In one sense, Obama may not have much to say about it. Hamid Karzai has to make the decision about how much accommodation he wants to make with his fellow Afghanis in exchange for peace. Afghanistan is much more of a civil war than Iraq was, even at the worst of times, and its resolution will come through some level of reconciliation. If Karzai chooses to engage with Omar, Obama won’t be able to prevent it, and if Karzai wants nothing to do with Omar, Obama will have only a limited influence in pushing the two together.
The notion seems absurd on its face, however, and it doesn’t help Obama to have Omar making this move. Many critics of Obama’s “moderate Taliban” remark insist that the phrase is an oxymoron. Perhaps that’s not strictly true, but the idea that Omar is a moderate anything is laughable. Omar believes in strict imposition of shari’a law as a governing force and imam rule, proving both during his catastrophic reign of terror. Are we to believe that Omar suddenly has an affection for democracy and secular politics, and that he’d be willing to bargain away shari’a in negotiations?
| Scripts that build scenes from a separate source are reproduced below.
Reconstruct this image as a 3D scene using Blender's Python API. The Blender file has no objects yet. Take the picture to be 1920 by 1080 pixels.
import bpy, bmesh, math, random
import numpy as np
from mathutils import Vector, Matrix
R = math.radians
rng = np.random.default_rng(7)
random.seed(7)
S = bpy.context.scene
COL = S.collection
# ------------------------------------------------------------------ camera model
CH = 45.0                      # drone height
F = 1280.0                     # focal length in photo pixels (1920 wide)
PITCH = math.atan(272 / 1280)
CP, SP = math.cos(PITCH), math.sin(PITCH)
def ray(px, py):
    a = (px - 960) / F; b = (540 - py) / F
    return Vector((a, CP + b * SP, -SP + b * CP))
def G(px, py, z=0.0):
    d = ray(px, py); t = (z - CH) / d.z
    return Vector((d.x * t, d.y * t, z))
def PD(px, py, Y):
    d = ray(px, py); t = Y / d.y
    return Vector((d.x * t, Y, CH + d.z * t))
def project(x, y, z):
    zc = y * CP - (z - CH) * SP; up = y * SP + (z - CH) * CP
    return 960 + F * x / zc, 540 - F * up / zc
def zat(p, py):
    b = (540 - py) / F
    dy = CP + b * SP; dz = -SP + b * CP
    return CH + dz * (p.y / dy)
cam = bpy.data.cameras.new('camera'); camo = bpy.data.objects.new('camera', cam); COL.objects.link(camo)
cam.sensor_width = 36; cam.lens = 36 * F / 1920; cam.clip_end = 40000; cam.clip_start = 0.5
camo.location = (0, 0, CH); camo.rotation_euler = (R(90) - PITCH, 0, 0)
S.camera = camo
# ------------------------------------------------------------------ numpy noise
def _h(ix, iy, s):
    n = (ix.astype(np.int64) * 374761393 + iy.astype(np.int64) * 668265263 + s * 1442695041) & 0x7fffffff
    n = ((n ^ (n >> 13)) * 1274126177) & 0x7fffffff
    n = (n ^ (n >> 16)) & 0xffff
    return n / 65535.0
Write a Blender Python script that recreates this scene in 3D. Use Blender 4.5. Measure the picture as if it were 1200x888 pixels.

Omar epitomizes the oxymoron.
Either Omar thinks he can manipulate the Obama administration into allowing him to re-establish his movement in Afghanistan in the guise of a political party, or he’s more desperate than we think. If it’s the latter, we can gauge his sincerity by asking him to deliver Osama bin Laden and Ayman al-Zawahiri, and the rest of al-Qaeda’s leadership. If it’s the former, Omar will balk outright.